In 2005, he moved to the Las Vegas Valley to join the lighting branch of architecture firm Steelman Partners.

He worked on lighting for local casinos such as Mandalay Bay and ones as far as Macau and Vietnam. It was during this time he started Battle Arms.

Jon Champelli, Steelman’s lighting design head, remembers Huang showing off gun parts he would make in his free time. Though not a gun owner himself, Champelli said he appreciated the attention to detail Huang dedicated.

It was a mix of precision and creativity Champelli saw from Huang on projects such as a Blue Man Group retail space inside Monte Carlo.

The space featured a cooler blue-tinged lighting unlike the typically warm lights hotel-casinos are known for.
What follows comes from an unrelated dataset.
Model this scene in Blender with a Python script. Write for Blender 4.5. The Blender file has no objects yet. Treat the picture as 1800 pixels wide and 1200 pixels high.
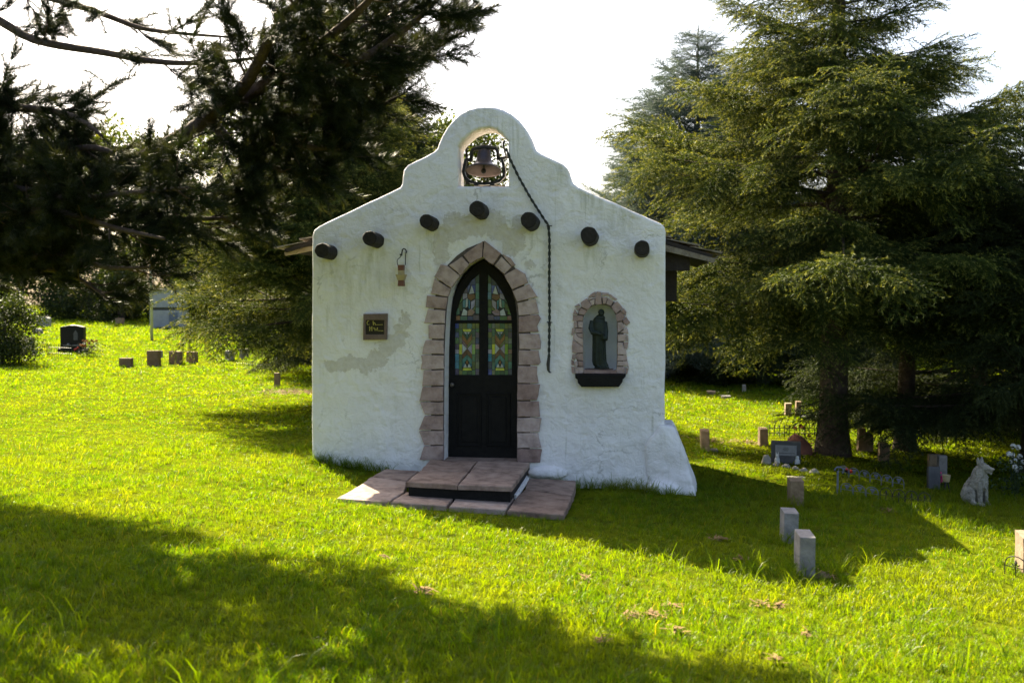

Huang retired from lighting in 2013, but the two men teach a class on the subject at UNLV. They are two of the few lighting design specialists in the valley. Champelli has seen designers come and go with the casino work, usually moving to New York and Los Angeles for a steadier project flow.

Huang’s approach is more engineering and detailed-minded. Champelli comes from a theatrical background.

“His strengths are my weaknesses,” Champelli said.

‘Flashy but practical’

Customizing firearms with new parts and designs has existed since the creation of firearms, said Michael Bazinet, spokesman for the National Shooting Sports Foundation trade group.

The increasingly modular makes of firearms, as seen with the AR-15 rifle, has made it easier for gun owners to create the gun they want, he said.

Nevada ranked among the top 10 states for growth in economic output from the arms and ammunition industry, according to a 2017 report from the trade group.

In Nevada, the arms and ammunition industries directly provided 1,500 jobs and $43.39 million in wages.

Ira Goodstadt, a retired firefighter who lives in South Florida, said he has bought products from Battle Arms since he met Huang at the National Shooting Sports Foundation’s SHOT trade show in the Las Vegas Valley about seven years ago.

Goodstadt said he has seen overseas knockoffs of Battle Arms and other manufacturers for lower price. But friends of his who’ve bought those learn an expensive lesson when their guns fall apart faster.

Plenty of companies offer parts to customize firearms, but Battle Arms stood out to Goodstadt because of the quality of its products, even though they are among the pricier ones out there, he said.

An entire Battle Arms rifle can cost up to $3,350, according to the company’s website. Gun receivers run as high as $309, and triggers run as high as $325.

“They’re flashy but practical, it works,” Goodstadt said. “He owns a piece of the market, and little by little he’s gaining.”

Different perspective

Working today as a manufacturer has given Huang a new appreciation for the vendors he worked with while in lighting.

Huang said he has a better understanding for the times a project scaled back because of budget constraints. For firearm and firearm-parts design, the budget he works with is his own.Not to mention costs for packaging and marketing, both in money and time Huang spends answering questions in online forums.

All these lessons he carries with him when he walks into his UNLV classes. But given the sensitivity around his industry, he doesn’t talk about Battle Arms unless directly asked by a student, he said.

“I want them to learn from my mistakes,” he said. “See a problem and solve that problem using the resources at hand.”